Le titre de cette nouvelle comédie musicale peut paraître étrange, tout comme l’était Shucked la saison dernière. En réalité, c’est une abréviation de « suffrage », un mot qui est plus familier, mais c’est également la façon dont les mouvements sociaux générés par les femmes demandant l’égalité de leurs droits, en Angleterre d’abord, puis en Amérique, étaient connus.
Bien que ces mouvements aient commencé à se manifester vers le milieu du 18e siècle, ils prirent une importance plus particulière aux États-Unis à la veille de la Première Guerre mondiale quand des activistes comme Alice Paul, Ruza Wenclawska, Carrie Chapman Catt, Mary Church Terrell et Alva Belmont, pour ne nommer qu’elles, et la National American Woman Suffrage Association, redoublèrent d’efforts sous la présidence de Woodrow Wilson afin d’obtenir un changement radical et immédiat. Un projet de loi présenté en 1913 devant le Congrès devint rapidement un sujet de toute première controverse avant d’être finalement ratifié en 1920.
Le spectacle explore les difficultés multiples auxquelles ces organisatrices ont dû faire face – nombreuses sont celles qui furent arrêtées, mises en prison et maintenues derrière les barreaux dans des conditions intolérables pour avoir manifesté –, mais cette période allait marquer un tournant décisif dans le conflit et donner à la plupart des Américaines les droits qu’elles estimaient être également les leurs.
Conçu, écrit et imaginé par Shaina Taub, actrice aux talents multiples, également compositrice des chansons, le spectacle retrace en l’espace d’un peu plus de deux heures les épisodes marquants de cette période, mais se penche également occasionnellement sur des moments privés, notamment une petite histoire d’amour entre le secrétaire d’État Dudley Malone (Tsilala Brock) et l’activiste Doris Stevens (Nadia Dandashi), arrêtée lors d’une manifestation puis incarcérée, dont il obtient la libération de la prison avant de l’épouser.
Dans son ensemble, la distribution, entièrement féminine, fait honneur à ce fragment de l’histoire aux États-Unis, en présentant avec réalisme ces pionnières des droits des femmes qui ont toutes laissé leurs noms dans les archives du pays. Les couleurs mauve et jaune de la NAWSA ajoutent une note d’authenticité aux débats qui les opposent avant qu’elles n’adoptent un front commun, ainsi que l’énergie dont elles témoignent dans les marches organisées.

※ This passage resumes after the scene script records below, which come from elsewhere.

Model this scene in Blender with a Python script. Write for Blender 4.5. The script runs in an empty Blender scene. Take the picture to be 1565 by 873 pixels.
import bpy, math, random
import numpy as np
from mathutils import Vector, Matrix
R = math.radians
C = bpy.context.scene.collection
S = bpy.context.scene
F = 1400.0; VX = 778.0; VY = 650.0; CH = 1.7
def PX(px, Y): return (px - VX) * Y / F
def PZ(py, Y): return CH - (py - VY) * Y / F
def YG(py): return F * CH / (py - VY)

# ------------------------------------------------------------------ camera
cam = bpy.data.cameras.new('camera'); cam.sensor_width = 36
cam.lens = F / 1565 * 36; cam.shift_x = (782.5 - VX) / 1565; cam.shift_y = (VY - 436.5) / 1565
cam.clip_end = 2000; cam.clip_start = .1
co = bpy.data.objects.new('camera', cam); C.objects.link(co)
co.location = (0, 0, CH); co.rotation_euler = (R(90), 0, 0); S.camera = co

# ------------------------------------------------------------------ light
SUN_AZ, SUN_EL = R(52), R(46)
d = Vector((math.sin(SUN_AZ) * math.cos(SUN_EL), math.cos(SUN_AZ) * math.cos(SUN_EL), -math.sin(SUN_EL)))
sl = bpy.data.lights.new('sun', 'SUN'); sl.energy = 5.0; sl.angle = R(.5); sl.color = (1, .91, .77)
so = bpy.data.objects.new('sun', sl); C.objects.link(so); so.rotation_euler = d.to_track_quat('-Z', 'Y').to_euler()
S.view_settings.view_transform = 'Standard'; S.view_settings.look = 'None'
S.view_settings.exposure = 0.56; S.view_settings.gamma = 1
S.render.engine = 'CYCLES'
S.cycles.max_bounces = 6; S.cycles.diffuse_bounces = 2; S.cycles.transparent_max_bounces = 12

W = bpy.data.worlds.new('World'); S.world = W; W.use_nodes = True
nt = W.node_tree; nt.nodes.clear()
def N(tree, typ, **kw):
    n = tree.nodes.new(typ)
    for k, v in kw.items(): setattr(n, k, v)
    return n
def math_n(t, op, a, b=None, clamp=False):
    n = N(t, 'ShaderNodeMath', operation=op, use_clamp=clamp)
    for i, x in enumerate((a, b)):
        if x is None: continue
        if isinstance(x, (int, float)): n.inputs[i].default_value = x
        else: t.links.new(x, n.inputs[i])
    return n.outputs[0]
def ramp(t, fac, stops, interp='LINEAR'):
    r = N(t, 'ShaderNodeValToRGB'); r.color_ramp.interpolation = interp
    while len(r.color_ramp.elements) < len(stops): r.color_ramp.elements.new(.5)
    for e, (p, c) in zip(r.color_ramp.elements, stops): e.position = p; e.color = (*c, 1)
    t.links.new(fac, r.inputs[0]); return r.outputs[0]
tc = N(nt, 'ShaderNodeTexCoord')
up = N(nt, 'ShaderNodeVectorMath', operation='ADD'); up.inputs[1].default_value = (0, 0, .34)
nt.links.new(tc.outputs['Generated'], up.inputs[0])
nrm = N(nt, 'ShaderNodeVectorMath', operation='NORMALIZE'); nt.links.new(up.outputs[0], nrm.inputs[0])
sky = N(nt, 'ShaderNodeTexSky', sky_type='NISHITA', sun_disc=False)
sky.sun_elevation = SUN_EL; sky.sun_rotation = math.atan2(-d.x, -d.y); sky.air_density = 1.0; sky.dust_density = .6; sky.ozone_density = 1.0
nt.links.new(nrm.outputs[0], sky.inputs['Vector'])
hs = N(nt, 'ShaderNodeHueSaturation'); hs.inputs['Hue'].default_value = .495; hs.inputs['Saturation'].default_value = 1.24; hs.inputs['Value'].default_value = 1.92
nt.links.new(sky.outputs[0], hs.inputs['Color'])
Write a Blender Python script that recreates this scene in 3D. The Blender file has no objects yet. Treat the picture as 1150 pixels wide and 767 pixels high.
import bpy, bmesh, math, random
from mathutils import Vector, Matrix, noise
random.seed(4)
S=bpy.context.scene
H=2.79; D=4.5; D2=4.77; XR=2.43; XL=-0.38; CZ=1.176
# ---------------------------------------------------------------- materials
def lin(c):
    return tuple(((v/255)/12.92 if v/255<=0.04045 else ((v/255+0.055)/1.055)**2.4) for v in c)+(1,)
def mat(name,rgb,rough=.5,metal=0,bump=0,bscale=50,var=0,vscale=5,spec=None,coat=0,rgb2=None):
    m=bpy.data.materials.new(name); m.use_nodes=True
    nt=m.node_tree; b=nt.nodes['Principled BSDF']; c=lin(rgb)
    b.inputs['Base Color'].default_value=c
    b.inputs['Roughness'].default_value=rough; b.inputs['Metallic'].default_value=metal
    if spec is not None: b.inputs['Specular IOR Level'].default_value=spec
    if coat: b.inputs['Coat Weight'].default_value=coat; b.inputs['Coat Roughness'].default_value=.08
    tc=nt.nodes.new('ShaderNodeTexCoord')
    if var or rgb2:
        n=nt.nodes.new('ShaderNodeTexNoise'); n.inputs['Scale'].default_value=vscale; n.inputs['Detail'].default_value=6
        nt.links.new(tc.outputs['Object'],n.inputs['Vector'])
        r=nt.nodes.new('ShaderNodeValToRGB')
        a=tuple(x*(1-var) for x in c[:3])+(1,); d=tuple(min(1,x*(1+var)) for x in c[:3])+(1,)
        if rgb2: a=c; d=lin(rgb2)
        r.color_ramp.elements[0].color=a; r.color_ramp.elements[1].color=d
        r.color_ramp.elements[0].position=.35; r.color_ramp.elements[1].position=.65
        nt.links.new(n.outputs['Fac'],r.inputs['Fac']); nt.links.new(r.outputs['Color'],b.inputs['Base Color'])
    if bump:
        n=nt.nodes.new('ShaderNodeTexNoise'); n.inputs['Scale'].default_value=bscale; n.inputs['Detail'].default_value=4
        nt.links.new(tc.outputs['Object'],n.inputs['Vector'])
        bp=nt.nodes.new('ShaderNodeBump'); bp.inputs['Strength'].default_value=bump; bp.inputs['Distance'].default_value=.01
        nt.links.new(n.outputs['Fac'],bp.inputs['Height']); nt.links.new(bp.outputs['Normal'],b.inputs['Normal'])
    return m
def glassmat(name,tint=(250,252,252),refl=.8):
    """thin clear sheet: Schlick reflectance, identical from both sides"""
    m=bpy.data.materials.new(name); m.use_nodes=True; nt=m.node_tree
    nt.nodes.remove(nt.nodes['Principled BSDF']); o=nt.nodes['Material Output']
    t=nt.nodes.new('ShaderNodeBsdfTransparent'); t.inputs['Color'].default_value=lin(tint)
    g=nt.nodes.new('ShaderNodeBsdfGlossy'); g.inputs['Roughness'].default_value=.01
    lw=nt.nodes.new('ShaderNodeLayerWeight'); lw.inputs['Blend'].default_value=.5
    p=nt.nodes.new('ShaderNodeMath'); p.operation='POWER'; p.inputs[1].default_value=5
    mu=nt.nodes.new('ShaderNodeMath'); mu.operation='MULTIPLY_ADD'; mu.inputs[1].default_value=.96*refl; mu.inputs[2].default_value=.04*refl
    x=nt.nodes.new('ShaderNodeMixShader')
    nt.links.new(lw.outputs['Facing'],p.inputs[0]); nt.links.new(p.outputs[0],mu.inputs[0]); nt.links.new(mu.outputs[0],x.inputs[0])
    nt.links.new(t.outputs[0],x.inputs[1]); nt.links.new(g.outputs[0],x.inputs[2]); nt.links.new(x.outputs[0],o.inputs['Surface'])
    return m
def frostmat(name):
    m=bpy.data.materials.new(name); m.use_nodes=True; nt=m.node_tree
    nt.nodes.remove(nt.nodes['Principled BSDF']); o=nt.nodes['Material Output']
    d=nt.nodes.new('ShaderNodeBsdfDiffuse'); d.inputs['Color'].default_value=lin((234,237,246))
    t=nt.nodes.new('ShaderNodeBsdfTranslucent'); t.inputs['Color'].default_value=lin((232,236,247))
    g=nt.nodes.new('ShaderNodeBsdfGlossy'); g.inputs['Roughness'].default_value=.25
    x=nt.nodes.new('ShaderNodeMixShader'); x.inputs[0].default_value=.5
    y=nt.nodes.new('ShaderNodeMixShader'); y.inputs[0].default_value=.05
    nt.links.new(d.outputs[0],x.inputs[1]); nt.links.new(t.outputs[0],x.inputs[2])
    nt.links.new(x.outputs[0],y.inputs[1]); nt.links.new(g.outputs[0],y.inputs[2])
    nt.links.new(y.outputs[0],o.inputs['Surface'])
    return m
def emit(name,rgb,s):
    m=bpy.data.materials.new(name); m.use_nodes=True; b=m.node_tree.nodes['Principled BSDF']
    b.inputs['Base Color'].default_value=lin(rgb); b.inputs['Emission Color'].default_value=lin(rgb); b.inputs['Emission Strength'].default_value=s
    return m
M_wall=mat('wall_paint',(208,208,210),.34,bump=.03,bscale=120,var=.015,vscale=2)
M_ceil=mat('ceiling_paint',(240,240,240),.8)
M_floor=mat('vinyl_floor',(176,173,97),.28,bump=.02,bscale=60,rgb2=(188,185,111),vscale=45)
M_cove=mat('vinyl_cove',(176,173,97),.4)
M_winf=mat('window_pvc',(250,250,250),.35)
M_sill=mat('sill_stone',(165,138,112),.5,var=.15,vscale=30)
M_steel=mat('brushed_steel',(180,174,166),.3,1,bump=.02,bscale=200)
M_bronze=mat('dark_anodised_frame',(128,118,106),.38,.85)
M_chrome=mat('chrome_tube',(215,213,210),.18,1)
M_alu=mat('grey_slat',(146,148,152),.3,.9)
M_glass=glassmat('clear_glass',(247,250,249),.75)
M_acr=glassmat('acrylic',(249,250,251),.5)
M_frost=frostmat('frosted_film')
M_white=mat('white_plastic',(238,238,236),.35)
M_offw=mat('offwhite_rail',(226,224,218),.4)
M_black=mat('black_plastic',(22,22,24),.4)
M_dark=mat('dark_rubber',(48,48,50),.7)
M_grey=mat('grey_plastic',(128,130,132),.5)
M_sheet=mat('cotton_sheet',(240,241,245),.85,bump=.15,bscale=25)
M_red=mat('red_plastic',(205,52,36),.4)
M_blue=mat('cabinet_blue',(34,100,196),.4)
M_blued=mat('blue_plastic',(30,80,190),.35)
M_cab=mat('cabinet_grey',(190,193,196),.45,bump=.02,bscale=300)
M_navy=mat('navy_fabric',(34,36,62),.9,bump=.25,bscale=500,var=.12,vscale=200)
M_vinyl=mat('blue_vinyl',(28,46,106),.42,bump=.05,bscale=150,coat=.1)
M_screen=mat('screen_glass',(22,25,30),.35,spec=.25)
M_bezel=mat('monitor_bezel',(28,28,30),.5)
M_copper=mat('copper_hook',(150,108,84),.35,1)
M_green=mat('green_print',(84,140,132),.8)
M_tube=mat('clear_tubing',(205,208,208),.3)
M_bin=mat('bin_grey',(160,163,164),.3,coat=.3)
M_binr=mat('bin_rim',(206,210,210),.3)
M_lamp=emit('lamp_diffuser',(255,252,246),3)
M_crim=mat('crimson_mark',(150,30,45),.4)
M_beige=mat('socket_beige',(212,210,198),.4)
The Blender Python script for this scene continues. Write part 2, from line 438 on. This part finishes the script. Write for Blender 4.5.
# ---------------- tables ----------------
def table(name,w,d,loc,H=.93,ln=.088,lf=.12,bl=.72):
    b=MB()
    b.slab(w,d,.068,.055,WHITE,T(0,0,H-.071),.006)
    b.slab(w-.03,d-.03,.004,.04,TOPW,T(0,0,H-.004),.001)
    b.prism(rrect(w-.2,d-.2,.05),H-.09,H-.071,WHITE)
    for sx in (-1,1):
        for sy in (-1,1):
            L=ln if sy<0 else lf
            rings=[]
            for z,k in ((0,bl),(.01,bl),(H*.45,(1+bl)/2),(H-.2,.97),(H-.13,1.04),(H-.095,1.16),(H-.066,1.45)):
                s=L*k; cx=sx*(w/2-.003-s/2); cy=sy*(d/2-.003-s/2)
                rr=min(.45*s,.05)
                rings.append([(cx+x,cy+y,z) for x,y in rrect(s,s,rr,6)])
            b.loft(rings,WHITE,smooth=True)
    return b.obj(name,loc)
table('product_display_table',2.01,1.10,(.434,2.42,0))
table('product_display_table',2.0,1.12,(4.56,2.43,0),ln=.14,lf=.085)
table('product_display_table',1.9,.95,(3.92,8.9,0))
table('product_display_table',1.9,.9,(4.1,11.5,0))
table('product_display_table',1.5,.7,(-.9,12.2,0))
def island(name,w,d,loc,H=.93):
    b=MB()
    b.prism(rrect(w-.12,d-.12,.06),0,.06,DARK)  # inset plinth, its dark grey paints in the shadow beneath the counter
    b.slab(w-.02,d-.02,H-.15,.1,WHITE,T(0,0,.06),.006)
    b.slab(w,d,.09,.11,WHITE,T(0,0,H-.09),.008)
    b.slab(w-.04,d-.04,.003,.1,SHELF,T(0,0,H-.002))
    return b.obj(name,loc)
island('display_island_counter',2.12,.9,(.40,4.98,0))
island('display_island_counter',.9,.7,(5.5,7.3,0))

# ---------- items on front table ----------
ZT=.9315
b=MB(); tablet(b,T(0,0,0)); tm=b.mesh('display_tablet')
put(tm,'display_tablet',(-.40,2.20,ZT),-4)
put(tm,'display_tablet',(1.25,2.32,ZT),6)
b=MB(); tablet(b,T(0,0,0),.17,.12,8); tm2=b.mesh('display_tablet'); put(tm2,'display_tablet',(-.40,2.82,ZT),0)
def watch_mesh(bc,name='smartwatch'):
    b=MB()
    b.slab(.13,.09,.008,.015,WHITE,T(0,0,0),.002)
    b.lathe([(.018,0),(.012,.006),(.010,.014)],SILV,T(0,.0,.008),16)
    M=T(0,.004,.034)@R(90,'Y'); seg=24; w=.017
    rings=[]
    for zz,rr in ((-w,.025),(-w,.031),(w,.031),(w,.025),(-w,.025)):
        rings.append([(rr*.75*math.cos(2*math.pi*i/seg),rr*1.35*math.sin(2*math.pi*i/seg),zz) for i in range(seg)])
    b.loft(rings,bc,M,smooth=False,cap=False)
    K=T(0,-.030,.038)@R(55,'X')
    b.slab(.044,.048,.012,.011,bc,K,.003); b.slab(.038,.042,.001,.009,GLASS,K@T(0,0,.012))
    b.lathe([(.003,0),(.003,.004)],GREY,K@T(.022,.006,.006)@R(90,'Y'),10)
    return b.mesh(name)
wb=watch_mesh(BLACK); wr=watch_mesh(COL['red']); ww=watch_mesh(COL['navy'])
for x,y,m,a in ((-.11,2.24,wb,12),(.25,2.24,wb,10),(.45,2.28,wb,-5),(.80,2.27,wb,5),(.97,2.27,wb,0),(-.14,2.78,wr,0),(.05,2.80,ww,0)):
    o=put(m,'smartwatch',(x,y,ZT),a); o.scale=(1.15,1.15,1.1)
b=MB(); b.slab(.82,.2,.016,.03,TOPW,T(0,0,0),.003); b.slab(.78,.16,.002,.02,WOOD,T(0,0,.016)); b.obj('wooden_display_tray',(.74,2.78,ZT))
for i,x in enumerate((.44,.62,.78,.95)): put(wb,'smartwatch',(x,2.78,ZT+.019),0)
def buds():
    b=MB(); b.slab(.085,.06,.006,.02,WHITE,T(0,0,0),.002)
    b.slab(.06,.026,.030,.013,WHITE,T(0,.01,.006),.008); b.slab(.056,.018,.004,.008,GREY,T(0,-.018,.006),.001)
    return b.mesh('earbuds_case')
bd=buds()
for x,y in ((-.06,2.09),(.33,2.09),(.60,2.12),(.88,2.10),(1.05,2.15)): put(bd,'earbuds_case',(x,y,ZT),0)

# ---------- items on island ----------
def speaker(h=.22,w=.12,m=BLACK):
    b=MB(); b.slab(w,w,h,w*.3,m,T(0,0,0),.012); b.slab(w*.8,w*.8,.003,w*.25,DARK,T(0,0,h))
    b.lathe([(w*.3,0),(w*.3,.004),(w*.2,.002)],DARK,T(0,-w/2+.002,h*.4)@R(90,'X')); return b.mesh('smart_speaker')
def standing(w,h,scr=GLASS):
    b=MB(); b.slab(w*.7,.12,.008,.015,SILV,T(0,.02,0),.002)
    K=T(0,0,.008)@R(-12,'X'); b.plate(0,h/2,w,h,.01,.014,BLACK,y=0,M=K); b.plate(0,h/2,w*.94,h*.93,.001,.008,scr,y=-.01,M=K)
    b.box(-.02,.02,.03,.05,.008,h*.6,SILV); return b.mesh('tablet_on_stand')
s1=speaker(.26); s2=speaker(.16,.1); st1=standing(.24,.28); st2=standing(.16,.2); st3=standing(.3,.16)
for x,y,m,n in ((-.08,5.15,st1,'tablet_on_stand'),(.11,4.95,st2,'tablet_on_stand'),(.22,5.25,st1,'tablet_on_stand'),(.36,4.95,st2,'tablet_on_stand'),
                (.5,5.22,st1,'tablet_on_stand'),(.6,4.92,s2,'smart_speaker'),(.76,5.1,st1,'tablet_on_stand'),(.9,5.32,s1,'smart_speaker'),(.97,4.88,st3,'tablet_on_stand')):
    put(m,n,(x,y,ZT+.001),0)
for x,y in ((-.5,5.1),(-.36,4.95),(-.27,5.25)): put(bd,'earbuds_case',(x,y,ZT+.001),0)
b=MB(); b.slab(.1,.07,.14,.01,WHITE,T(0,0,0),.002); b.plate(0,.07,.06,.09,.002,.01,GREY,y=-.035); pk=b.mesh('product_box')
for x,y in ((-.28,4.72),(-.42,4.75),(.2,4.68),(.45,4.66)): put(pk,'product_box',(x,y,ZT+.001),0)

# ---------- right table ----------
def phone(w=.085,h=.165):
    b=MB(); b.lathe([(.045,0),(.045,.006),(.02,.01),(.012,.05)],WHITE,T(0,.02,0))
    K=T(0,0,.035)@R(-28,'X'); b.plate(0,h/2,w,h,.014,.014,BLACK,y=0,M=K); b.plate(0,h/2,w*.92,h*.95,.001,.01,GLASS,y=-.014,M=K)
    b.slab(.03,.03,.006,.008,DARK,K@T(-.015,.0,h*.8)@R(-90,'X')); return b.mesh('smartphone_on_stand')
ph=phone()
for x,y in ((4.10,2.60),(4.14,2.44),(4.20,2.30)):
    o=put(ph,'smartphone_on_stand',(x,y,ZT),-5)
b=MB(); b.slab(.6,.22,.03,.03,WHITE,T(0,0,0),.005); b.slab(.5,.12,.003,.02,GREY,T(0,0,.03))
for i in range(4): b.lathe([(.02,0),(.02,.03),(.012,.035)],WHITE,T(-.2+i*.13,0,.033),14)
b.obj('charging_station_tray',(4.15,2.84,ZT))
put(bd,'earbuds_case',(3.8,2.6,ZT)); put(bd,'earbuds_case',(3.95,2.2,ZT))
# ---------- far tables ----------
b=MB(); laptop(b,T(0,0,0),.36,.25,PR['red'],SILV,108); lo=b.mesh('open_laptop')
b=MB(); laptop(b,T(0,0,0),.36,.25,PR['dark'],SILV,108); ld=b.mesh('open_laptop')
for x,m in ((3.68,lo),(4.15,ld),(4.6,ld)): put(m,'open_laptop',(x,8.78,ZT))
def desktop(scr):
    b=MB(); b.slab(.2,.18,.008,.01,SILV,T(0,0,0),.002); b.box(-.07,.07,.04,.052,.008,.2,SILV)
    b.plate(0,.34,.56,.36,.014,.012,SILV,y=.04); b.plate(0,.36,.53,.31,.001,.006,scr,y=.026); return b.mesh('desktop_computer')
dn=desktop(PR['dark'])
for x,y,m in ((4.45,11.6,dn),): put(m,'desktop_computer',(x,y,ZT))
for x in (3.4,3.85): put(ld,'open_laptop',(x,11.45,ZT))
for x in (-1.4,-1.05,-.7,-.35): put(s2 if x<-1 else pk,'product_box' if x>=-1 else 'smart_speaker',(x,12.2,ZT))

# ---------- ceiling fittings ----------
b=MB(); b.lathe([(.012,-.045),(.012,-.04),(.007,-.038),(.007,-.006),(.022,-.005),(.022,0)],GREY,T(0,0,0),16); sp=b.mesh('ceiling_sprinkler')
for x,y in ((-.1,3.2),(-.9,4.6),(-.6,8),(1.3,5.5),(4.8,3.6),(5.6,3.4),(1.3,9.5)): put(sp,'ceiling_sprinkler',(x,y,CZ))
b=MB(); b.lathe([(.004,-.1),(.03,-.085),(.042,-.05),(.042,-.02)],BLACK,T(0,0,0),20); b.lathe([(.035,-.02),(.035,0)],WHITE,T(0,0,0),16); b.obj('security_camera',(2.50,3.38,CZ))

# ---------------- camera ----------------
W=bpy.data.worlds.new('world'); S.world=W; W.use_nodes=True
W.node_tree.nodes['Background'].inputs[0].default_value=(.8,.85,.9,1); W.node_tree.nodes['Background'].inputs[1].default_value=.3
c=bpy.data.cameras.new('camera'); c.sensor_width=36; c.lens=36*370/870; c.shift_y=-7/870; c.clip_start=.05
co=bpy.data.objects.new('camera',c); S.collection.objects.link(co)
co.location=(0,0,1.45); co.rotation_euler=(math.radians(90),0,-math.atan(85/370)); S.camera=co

Dans le rôle d’Alice Paul, une organisatrice au jeu ferme et déterminée, Shaina Taub reste très réaliste mais ne domine pas la distribution, bien secondée par d’autres actrices de talent, dont Jenn Colella (Carrie Chapman Catt), Anastacia McCleskey (Mary Church Terrell), Emily Skinner (Alva Belmont) et Nikki M. James (Ida B. Welles), également captivantes dans leurs créations diverses. La seule qui laisse une impression désobligeante est Grace McLean dans le rôle de Woodrow Wilson, dont les manières de parler et de se conduire font davantage penser à un personnage de comédie burlesque, soit qu’elle ait été dirigée dans ce sens par Leigh Silverman, le metteur en scène, soit que Shaina Taub ait écrit ainsi le rôle afin d’en faire un bouffon au sein d’une action autrement sensible. Le fait est que cela ne fonctionne pas avec le sujet ou avec l’action elle-même.
La plupart des dialogues sont chantés, plutôt que parlés, sur des accompagnements musicaux sans motif apparent, ce qui les rend moins intéressants et moins convaincants. De leur côté, les chansons, bien adaptées au contexte de l’action, sont pour la plupart peu mémorables, à l’exception de quelques-unes comme « Ladies », « Let Mother Vote », « Finish the Fight » et « Keep Marching », qui donnent au spectacle les moments d’ensemble qui provoquent l’enthousiasme de la salle.
Dans une saison qui vient de voir les créations de spectacles de premier choix se multiplier, Suffs reste une comédie musicale intéressante sur un sujet propre à retenir l’attention, mais elle s’efface devant les blockbusters qui attirent les foules.